With its slim parliament majority, the government will find it difficult to push through unpopular policies without compromise, thereby slowing the pace of structural reform, and consequently could pose some risks to Pakistan’s credit standing, it added.
These newly rated bonds carry coupon rates of 7 per cent, 8 per cent, and 9 per cent, and mature in 2006, 2008, and 2013, respectively.
Standard & Poor’s sovereign credit ratings on Pakistan are: foreign currency ‘B/B’ and local currency ‘BB-/B’. The outlook on the long-term sovereign ratings is stable.
“The ratings on Pakistan are supported by its comfortable external liquidity position, and progress made in structural reform and fiscal consolidation,” said Standard & Poor’s.
It said the foreign exchange reserves had risen to more than $9 billion by end of fiscal year 2003 (ending June 30, 2003), and are expected to continue rising in the coming months. At the same time, relations with official creditors, including the US, should remain on an even keel, thanks to the government’s support for the US-led effort against the Al-Qaeda and its supporters.
The government’s structural reform agenda has also remained broadly on track, although the regional security concerns have slowed down its privatization programme.

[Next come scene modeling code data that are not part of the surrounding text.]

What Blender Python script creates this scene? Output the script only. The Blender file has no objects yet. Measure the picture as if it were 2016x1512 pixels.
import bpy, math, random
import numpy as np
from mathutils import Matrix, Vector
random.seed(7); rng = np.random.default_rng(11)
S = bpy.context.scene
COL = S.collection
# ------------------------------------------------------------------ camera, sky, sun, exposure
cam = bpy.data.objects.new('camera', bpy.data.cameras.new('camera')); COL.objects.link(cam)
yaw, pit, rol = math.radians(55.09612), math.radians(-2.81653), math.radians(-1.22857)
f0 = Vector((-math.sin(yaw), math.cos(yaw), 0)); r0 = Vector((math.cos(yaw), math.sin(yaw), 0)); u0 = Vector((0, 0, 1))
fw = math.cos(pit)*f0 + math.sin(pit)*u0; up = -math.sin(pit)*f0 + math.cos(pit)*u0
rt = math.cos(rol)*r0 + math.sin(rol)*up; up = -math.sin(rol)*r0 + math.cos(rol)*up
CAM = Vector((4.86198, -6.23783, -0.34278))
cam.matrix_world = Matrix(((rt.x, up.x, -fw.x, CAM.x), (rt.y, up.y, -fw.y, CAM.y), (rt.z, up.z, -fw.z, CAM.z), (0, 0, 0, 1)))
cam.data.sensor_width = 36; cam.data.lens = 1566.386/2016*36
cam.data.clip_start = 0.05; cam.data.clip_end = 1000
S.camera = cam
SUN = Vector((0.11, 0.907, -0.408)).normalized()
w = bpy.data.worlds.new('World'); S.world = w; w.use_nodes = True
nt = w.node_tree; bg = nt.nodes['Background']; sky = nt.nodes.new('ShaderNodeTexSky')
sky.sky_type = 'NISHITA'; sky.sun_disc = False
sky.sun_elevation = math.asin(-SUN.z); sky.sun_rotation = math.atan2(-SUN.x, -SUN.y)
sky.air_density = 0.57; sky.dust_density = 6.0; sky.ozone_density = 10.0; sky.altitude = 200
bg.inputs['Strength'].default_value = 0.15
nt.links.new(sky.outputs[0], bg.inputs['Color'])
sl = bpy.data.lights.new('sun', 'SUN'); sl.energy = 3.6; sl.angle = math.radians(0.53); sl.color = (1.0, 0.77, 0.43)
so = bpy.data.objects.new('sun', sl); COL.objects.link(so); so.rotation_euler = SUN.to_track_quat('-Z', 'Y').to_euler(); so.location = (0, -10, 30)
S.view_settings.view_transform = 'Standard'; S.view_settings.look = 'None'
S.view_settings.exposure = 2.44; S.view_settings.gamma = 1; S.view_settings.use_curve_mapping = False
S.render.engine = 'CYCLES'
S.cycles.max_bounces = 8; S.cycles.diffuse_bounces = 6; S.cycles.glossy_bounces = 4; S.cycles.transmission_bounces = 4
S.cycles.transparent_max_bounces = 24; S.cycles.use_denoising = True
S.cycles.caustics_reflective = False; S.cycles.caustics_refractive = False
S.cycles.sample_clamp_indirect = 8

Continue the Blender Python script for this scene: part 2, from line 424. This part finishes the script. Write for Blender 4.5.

In addition, the government is continuing to pursue fiscal consolidation and is aiming to further narrow its federal government deficit (excluding foreign grants) to 4 per cent of GDP for the current fiscal year (ending June 30, 2004), down from the estimated 4.6 per cent of GDP deficit for fiscal year 2003.
Nevertheless, Pakistan’s twin debt burdens of net general government debt and net public external debt, at above 90 per cent of the GDP and 170 per cent of current account receipts, are among the highest of all sovereigns rated by Standard & Poor’s.